E, paradossalmente, Gallucci dice, in un suo recente documento, che “Usa e Corea del Nord vogliono la stessa cosa”. Quale? Il Regime change. Washington crede che a Pyongyang ci debba essere un cambiamento politico e strategico, e lo stesso vogliono i nordcoreani per gli Usa nei loro confronti.

Anche la Corea del Sud, interessata alla possibile guerra N contro Pyongyang, non ha alcuna simpatia per le soluzioni di forza, che destabilizzerebbero Seoul come un attacco NATO al Patto di Varsavia avrebbe destabilizzato la Repubblica tedesca di Bonn che pensava, soprattutto, alla riunificazione, esattamente quello che ancora vogliono molti in Corea del Sud. Fare impresa e business con la Corea del Nord è poi, per Bob Gallucci, una cosa ben migliore che minacciare sanzioni, spesso aggirabili e politicamente inutili, o talvolta anche dannose.

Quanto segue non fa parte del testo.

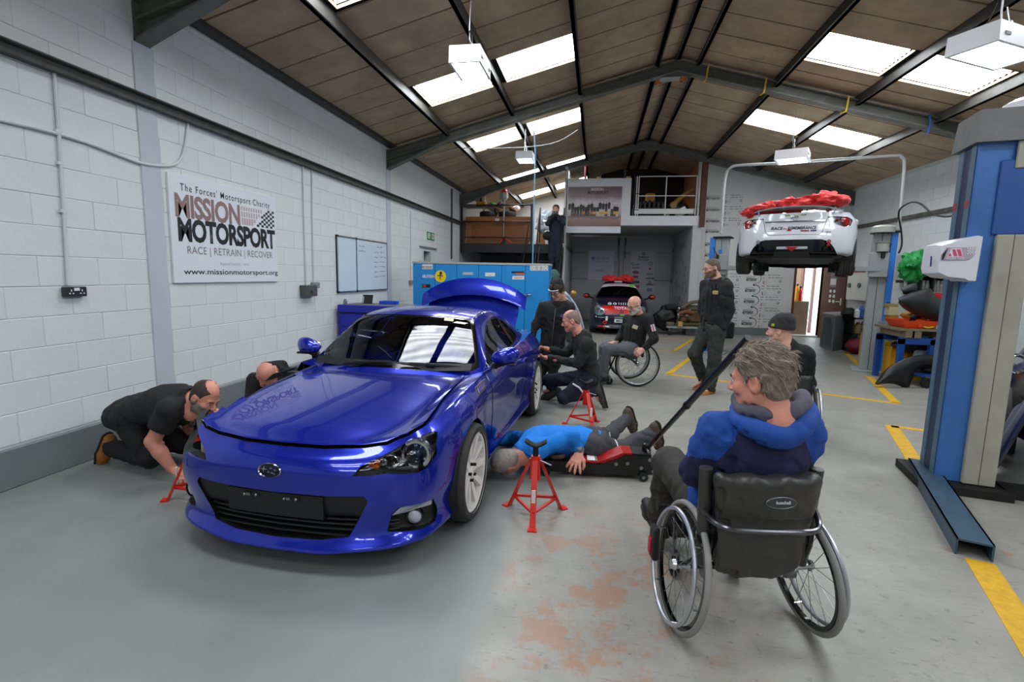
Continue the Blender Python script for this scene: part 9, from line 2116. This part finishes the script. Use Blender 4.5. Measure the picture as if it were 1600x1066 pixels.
a0,a1=Vector(at(846,742,Z=0)),Vector(at(1022,752,Z=0));d=(a1-a0).normalized();n_=Vector((-d.y,d.x,0));L=(a1-a0).length
def tp(s,w,z):return a0+d*s+n_*w+Vector((0,0,z))
prof=[(0,.03),(.0,.10),(.05,.115),(L*.52,.105),(L*.66,.15),(L*.74,.19),(L*.96,.19),(L,.15),(L,.05),(L*.8,.03)]
for w in(.0,.20):MB().prism([tp(s,w,z)for s,z in prof],n_*.016).build('side_plate',M_gblack,tj,smooth=None)
MB().prism([tp(s,.02,z)for s,z in((L*.26,.115),(L*.50,.118),(L*.63,.165),(L*.72,.20),(L*.80,.20),(L*.80,.17),(L*.66,.12),(L*.26,.09))],n_*.17).build('red_arm',M_jred,tj,smooth=None)
MB().prism([tp(s,.02,z)for s,z in((L*.80,.10),(L*.80,.20),(L*.97,.195),(L*.97,.10))],n_*.17).build('pump_cover',M_black,tj,smooth=None)
q=tp(L*.13,.10,.10);MB().lathe([(0,.04),(.062,.04),(.068,.03),(.068,.018),(.04,.0),(.04,-.03)],24,Matrix.Translation(q)).build('saddle_cup',mat('worn rubber cup',(.30,.20,.18),.7,var=.2),tj)
MB().prism([tp(s,w,.1215)for s,w in((L*.41,.04),(L*.48,.04),(L*.48,.15),(L*.41,.15))],(0,0,.002)).build('white_label',M_paper,tj);MB().prism([tp(s,w,.1215)for s,w in((L*.485,.03),(L*.50,.03),(L*.50,.17),(L*.485,.17))],(0,0,.002)).build('label_strip',mat('olive label',(.48,.47,.40),.5),tj)
for s,z in((L*.66,.12),(L*.76,.13),(L*.88,.10),(L*.985,.08),(L*.95,.165)):MB().cyl(tp(s,-.012,z),tp(s,.0,z),.014,n=10).build('bolt_head',M_steel,tj)
for s in(.03,L*.9):
 for w in(-.03,.22):MB().cyl(tp(s,w,.035),tp(s,w+.028,.035),.035,n=18).build('jack_wheel',M_black,tj);
for w in(-.033,):MB().cyl(tp(L*.9,w,.035),tp(L*.9,w-.004,.035),.012,n=10).build('wheel_cap',M_steel,tj)
hb=tp(L*.94,.10,.17);ht_=Vector(at(1170,528,Y=2.75));
base=Vector(at(1005,728,Y=hb.y));MB().cyl(hb,hb+Vector((0,0,.07)),.035,n=14).build('handle_socket',M_gblack,tj)
s0=hb+Vector((0,0,.04));hl_=(ht_-s0);MB().cyl(s0,s0+hl_*.5,.017,n=14).build('handle',M_gblack,tj);MB().cyl(s0+hl_*.49,ht_,.021,n=14).build('handle_grip',mat('black grip tube',(.07,.07,.075),.35),tj);MB().cyl(s0+hl_*.485,s0+hl_*.50,.025,n=14).build('handle_collar',M_grime,tj)
q=MB();q.cyl(hb+n_*-.09+Vector((0,0,.05)),hb+n_*.09+Vector((0,0,.05)),.010,n=8);q.build('cross_pin',M_steel,tj)
# wiring and headlamp hanging at the left front corner
q=MB();q.tube(smooth_path([tuple(V_(343,648,2.55)),tuple(V_(334,655,2.55)),tuple(V_(328,668,2.52)),tuple(V_(322,680,2.5))],6),.006,6);tag(q.build('wiring_loom',mat('copper brown wire',(.55,.36,.24),.6)),'brown wiring hanging out behind the left headlight of the blue car','wiring')
p=at(632,498,Y=4.0)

Quindi, in un approccio multilaterale, occorre, ancora oggi,

a) far cessare il sensibilmente inutile programma N di Pyongyang, visto che gli obiettivi politici di quella operazione sono raggiunti con la trattativa,

b) avviare una normalizzazione politica, che è anch’essa un obiettivo del regime nordcoreano, che non ha nessun interesse a farsi leggere come il rogue state globale,

c) un po’ di assistenza economica, e, per ritorno,

d) assicurazioni strategiche sulla sicurezza dell’area da parte di Pyongyang.

Se poi la Corea del Nord dovesse vincere la sua attuale “guerra dei nervi” contro Washington, allora lo scenario successivo non potrebbe essere che quello di un riarmo nucleare del Giappone, una insicurezza diffusa della Corea del Sud, che potrebbe anche rivolgersi alla Cina per la sua proiezione strategica; e quindi si annullerebbe, nel cuore geopolitico dell’Asia, l’equilibrio nucleare.

Non è una prospettiva accettabile, almeno per noi.